(Information shown)
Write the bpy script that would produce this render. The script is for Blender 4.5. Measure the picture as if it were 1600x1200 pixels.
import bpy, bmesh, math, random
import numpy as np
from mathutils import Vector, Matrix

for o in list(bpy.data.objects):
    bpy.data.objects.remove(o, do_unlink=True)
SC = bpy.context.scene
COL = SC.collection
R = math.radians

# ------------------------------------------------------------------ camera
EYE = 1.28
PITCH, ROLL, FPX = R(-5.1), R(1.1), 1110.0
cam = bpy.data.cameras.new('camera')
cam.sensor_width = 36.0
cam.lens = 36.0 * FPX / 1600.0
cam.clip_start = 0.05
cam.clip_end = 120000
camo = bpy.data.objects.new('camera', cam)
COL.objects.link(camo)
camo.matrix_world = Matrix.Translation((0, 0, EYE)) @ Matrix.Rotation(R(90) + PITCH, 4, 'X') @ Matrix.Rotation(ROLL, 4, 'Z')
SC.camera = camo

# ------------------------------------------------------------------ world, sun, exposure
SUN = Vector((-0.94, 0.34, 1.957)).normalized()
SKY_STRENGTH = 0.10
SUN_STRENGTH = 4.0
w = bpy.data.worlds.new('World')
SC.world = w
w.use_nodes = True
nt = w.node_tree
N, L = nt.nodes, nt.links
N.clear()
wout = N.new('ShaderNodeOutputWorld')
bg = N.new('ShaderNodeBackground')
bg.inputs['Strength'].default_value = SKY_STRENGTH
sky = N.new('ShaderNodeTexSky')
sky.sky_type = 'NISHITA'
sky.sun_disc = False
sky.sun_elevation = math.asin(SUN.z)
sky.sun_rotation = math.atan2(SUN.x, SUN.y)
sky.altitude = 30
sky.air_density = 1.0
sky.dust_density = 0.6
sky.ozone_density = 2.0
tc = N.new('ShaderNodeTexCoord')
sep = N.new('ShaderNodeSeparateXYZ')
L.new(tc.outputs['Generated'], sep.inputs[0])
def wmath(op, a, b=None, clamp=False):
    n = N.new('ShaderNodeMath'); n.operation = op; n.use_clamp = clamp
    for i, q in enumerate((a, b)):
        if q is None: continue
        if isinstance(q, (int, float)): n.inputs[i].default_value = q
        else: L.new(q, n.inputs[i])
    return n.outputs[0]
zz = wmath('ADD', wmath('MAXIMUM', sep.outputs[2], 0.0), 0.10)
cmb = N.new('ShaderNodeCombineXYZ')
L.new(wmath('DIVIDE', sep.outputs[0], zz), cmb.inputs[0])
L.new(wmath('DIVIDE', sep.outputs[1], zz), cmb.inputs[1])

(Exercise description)
Reproduce verbatim only this range: the first line of the material through the line that contains "SC.camera = camo", inclusive.

(Solved exercise)
Write the bpy script that would produce this render. The script is for Blender 4.5. Measure the picture as if it were 1600x1200 pixels.
import bpy, bmesh, math, random
import numpy as np
from mathutils import Vector, Matrix

for o in list(bpy.data.objects):
    bpy.data.objects.remove(o, do_unlink=True)
SC = bpy.context.scene
COL = SC.collection
R = math.radians

# ------------------------------------------------------------------ camera
EYE = 1.28
PITCH, ROLL, FPX = R(-5.1), R(1.1), 1110.0
cam = bpy.data.cameras.new('camera')
cam.sensor_width = 36.0
cam.lens = 36.0 * FPX / 1600.0
cam.clip_start = 0.05
cam.clip_end = 120000
camo = bpy.data.objects.new('camera', cam)
COL.objects.link(camo)
camo.matrix_world = Matrix.Translation((0, 0, EYE)) @ Matrix.Rotation(R(90) + PITCH, 4, 'X') @ Matrix.Rotation(ROLL, 4, 'Z')
SC.camera = camo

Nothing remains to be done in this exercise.